▸ **Problem statement**: Reproduce nothing but the lines from the start of the material through the line that includes "SC.view_settings.exposure = 0.17", both ends included, and omit every picture.

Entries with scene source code
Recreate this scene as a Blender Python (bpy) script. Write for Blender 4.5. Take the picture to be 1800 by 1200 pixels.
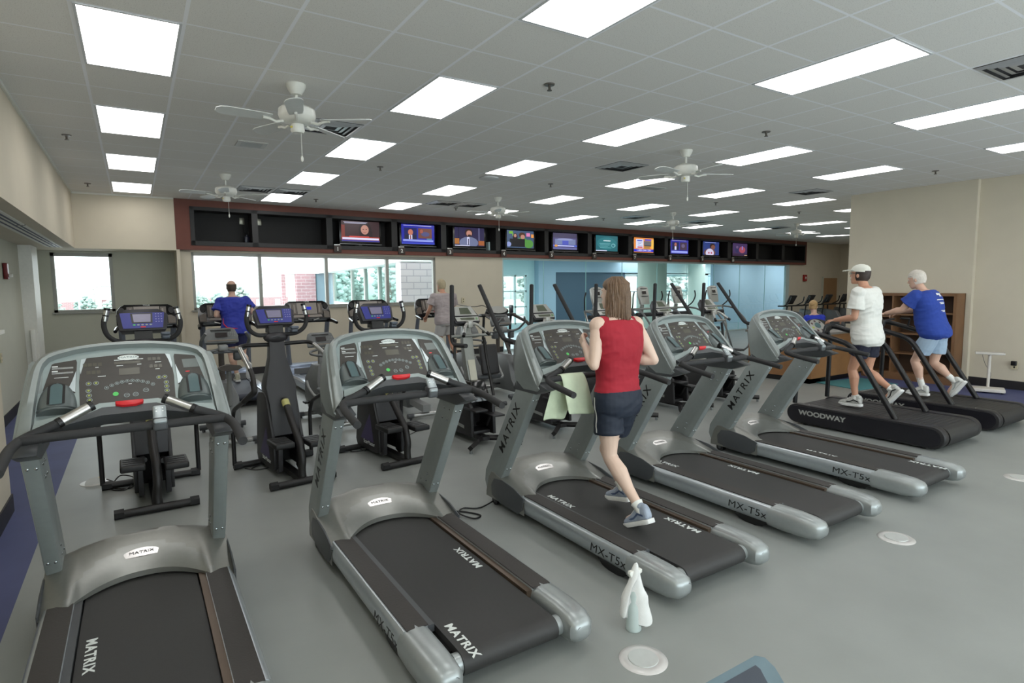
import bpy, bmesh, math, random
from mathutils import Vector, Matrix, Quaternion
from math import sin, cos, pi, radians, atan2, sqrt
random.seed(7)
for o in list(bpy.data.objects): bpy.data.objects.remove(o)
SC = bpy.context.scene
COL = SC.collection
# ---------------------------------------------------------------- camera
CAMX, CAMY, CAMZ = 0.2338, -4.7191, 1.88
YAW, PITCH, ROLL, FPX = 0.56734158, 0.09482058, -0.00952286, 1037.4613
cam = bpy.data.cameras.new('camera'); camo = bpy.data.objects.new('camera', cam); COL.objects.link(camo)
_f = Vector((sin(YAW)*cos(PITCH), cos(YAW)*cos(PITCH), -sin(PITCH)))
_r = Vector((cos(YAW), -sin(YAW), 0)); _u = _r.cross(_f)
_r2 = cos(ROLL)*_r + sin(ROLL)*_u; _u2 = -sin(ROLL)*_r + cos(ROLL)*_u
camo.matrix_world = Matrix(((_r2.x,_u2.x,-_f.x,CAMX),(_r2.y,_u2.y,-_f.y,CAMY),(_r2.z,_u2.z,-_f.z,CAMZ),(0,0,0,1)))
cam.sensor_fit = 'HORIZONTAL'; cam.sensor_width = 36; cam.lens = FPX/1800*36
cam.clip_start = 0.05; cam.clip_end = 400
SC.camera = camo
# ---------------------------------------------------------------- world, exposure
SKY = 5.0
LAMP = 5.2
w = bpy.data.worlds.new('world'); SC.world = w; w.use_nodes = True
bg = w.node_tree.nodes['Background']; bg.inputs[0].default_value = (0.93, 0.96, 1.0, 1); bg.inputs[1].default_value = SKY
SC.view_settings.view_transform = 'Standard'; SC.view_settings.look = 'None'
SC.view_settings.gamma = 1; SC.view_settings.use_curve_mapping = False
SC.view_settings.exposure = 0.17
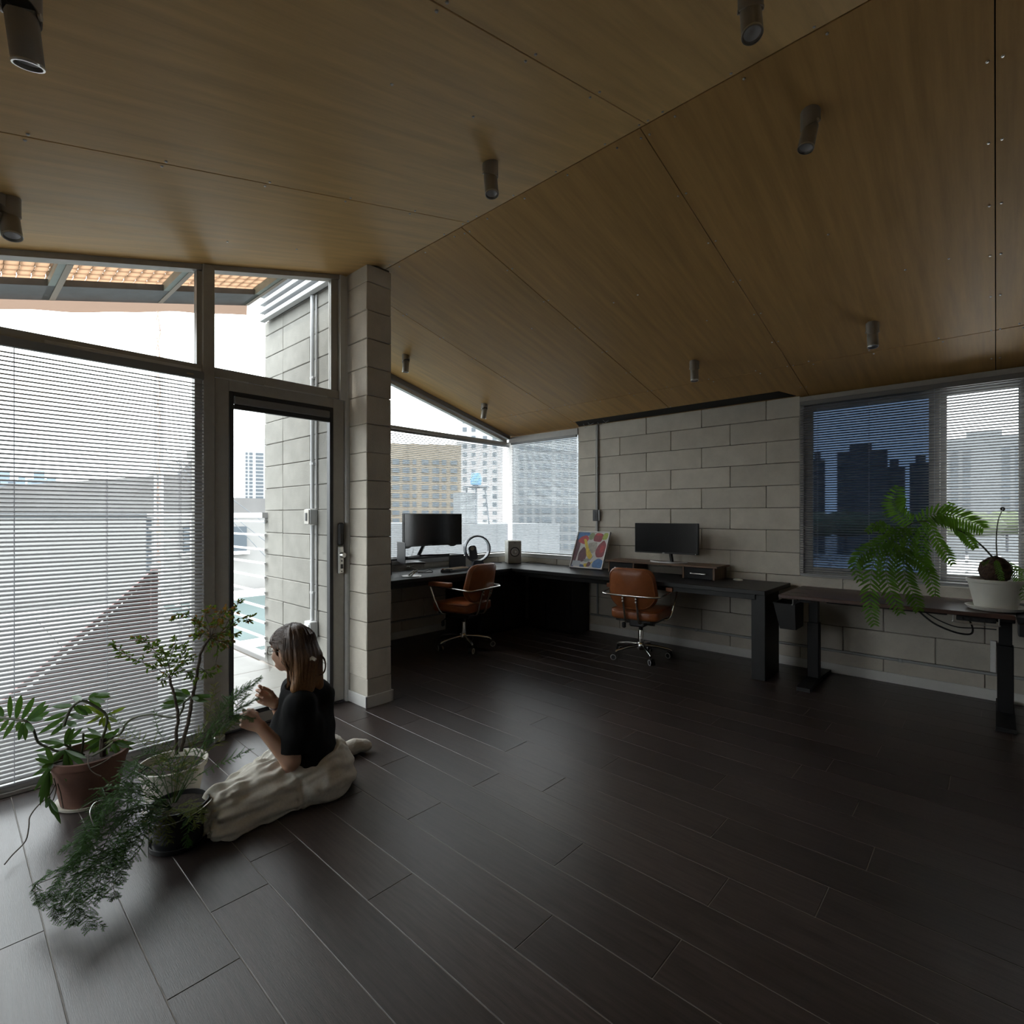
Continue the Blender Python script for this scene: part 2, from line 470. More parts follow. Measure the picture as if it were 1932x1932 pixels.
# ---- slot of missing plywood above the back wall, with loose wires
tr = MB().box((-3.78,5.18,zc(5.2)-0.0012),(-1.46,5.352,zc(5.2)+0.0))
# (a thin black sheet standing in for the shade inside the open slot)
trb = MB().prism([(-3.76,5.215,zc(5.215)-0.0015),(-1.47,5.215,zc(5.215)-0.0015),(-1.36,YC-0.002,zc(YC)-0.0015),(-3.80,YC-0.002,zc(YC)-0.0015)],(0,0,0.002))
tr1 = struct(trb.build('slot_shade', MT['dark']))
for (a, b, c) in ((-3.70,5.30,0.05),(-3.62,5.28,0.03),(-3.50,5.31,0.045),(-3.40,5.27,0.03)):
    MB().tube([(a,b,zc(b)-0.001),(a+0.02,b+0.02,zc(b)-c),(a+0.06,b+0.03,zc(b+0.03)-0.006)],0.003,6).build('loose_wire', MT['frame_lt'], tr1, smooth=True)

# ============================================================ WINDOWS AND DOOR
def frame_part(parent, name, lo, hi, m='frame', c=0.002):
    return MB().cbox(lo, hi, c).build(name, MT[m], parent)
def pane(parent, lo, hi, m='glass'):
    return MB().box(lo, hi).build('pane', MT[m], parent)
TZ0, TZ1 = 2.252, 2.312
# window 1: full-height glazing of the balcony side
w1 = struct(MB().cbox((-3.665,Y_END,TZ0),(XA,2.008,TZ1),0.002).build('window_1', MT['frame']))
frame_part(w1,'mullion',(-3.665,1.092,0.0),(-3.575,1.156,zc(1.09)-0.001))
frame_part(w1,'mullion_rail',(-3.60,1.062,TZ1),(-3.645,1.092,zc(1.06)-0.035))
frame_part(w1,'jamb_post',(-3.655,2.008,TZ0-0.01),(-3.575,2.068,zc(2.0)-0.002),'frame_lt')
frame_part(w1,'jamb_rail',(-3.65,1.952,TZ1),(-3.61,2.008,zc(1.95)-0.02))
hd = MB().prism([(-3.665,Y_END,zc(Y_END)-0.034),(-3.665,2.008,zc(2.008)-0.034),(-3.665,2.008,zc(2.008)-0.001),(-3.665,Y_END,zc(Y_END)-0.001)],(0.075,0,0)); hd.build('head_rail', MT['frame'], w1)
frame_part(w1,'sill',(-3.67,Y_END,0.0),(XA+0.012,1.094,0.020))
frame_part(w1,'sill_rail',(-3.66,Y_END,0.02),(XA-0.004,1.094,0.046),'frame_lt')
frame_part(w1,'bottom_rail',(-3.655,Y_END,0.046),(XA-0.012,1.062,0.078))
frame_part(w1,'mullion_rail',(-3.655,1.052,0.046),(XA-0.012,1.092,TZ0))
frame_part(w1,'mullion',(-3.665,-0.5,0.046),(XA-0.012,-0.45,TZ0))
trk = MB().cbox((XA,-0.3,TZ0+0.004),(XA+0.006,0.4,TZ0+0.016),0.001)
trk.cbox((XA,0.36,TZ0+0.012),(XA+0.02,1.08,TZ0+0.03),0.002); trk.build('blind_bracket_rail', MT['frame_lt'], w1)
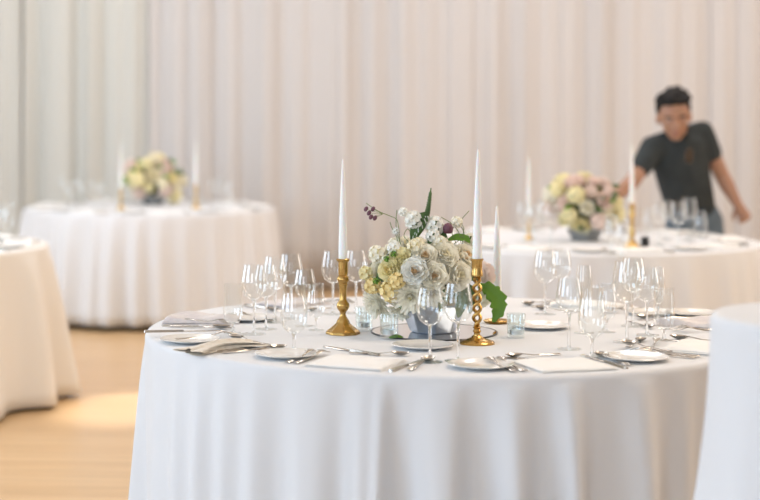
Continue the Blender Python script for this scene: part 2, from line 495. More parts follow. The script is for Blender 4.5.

▸ **Solved problem**:
Recreate this scene as a Blender Python (bpy) script. Write for Blender 4.5. Take the picture to be 1800 by 1200 pixels.
import bpy, bmesh, math, random
from mathutils import Vector, Matrix, Quaternion
from math import sin, cos, pi, radians, atan2, sqrt
random.seed(7)
for o in list(bpy.data.objects): bpy.data.objects.remove(o)
SC = bpy.context.scene
COL = SC.collection
# ---------------------------------------------------------------- camera
CAMX, CAMY, CAMZ = 0.2338, -4.7191, 1.88
YAW, PITCH, ROLL, FPX = 0.56734158, 0.09482058, -0.00952286, 1037.4613
cam = bpy.data.cameras.new('camera'); camo = bpy.data.objects.new('camera', cam); COL.objects.link(camo)
_f = Vector((sin(YAW)*cos(PITCH), cos(YAW)*cos(PITCH), -sin(PITCH)))
_r = Vector((cos(YAW), -sin(YAW), 0)); _u = _r.cross(_f)
_r2 = cos(ROLL)*_r + sin(ROLL)*_u; _u2 = -sin(ROLL)*_r + cos(ROLL)*_u
camo.matrix_world = Matrix(((_r2.x,_u2.x,-_f.x,CAMX),(_r2.y,_u2.y,-_f.y,CAMY),(_r2.z,_u2.z,-_f.z,CAMZ),(0,0,0,1)))
cam.sensor_fit = 'HORIZONTAL'; cam.sensor_width = 36; cam.lens = FPX/1800*36
cam.clip_start = 0.05; cam.clip_end = 400
SC.camera = camo
# ---------------------------------------------------------------- world, exposure
SKY = 5.0
LAMP = 5.2
w = bpy.data.worlds.new('world'); SC.world = w; w.use_nodes = True
bg = w.node_tree.nodes['Background']; bg.inputs[0].default_value = (0.93, 0.96, 1.0, 1); bg.inputs[1].default_value = SKY
SC.view_settings.view_transform = 'Standard'; SC.view_settings.look = 'None'
SC.view_settings.gamma = 1; SC.view_settings.use_curve_mapping = False
SC.view_settings.exposure = 0.17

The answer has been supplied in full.